FOURIER INVERSION: THE ABSOLUTELY

CONTINUOUS CASE


Robert L. Strawderman


Cornell University


Abstract: The numerical computation of $P\{X > x\}$ can be accomplished in a variety of ways. An appealing class of methods may be derived from the contour integral connecting $P\{X > x\}$ and its Fourier representation. Statisticians have largely focused on deriving saddlepoint approximations for this contour integral. The accuracy of such approximations is generally understood in vague terms only and, perhaps more importantly, is rarely under user control. Numerical integration of the contour integral has received considerably less attention, particularly in the statistics literature.

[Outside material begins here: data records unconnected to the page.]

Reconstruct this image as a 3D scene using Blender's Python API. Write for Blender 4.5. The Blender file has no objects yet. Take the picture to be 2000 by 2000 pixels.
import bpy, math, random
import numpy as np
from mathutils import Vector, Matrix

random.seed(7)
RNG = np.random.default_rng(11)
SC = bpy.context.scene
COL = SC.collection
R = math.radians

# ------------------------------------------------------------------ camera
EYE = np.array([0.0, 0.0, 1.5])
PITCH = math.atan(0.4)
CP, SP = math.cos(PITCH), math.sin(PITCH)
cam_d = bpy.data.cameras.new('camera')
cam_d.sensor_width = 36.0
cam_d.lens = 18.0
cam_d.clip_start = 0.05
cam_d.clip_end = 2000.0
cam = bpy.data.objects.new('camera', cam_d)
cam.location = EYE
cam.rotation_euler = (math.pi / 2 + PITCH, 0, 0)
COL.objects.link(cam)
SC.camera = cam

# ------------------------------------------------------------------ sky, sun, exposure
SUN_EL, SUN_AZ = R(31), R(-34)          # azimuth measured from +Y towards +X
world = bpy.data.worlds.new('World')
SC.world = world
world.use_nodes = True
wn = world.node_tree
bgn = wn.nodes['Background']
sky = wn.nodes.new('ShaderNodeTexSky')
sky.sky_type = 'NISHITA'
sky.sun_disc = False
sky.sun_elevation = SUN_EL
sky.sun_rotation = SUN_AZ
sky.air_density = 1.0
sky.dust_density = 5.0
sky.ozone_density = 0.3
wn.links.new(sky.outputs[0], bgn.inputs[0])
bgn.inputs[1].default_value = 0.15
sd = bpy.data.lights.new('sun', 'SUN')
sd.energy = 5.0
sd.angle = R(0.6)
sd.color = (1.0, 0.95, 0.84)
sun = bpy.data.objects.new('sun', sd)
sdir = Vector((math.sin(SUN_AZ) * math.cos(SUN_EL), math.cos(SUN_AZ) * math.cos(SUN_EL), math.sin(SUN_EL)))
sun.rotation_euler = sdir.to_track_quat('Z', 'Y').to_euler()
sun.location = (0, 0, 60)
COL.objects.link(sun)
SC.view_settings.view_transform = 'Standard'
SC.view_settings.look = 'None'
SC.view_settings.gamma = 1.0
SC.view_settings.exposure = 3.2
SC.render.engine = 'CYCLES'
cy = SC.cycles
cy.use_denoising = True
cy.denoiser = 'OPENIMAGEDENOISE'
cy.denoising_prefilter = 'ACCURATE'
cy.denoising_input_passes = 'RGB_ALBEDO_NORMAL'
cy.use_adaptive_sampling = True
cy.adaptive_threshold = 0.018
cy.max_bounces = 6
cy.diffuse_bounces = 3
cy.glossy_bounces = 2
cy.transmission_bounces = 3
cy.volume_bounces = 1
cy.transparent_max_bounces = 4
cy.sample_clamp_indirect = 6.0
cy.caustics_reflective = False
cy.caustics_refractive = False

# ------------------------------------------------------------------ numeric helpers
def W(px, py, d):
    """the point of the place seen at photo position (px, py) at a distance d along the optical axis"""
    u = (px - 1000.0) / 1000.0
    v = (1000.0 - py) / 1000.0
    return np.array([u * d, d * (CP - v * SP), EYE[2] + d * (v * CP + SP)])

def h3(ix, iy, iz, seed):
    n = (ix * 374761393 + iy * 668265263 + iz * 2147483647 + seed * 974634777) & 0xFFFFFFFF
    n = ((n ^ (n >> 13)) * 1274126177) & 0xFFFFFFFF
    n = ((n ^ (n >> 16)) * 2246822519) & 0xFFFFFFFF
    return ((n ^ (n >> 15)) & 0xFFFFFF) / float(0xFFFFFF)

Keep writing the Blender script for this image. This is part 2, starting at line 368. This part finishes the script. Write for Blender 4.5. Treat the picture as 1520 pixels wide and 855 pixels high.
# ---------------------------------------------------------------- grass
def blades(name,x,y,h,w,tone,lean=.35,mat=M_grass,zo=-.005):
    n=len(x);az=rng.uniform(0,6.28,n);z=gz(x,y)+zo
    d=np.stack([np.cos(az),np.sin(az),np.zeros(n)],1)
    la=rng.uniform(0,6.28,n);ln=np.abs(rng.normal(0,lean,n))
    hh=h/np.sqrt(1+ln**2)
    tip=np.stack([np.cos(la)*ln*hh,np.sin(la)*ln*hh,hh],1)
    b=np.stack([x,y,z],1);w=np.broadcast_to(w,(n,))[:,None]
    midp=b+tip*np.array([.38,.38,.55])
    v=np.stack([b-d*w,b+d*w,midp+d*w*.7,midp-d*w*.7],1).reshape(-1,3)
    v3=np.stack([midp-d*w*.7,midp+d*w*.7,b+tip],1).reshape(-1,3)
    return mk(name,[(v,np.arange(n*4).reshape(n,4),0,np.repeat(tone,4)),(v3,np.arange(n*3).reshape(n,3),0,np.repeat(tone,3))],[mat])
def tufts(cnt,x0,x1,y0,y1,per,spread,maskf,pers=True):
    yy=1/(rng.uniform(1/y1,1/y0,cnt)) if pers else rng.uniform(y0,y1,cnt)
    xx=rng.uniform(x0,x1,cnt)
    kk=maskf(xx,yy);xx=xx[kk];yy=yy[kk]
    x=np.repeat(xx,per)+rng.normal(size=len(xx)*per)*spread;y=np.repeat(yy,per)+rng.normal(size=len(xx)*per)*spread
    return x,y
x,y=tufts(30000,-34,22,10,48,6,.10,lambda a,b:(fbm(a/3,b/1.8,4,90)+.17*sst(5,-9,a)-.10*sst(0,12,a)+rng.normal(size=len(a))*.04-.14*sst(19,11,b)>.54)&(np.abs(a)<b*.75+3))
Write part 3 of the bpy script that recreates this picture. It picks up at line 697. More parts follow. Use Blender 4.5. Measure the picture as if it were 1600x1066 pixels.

The focus of this paper is on the use of the trapezoidal rule applied to said contour integral along an appropriate path. An exponential bound on the approximation (i.e., discretization) error of the trapezoidal rule as a function of the quadrature node spacing is obtained using results of Stenger (1993). This bound is used in developing a reliable non-iterative method of selecting the trapezoidal rule spacing that guarantees control of the approximation error. The epsilon algorithm is used to accelerate the calculation of the tail of the infinite series that results upon applying the trapezoidal rule to the inversion integral. The resulting ``automatic'' methodology is shown to produce extremely accurate results in a diverse set of problems.



Key words and phrases: Analytic function, characteristic function, epsilon algorithm, saddlepoint recentering, sinc quadrature.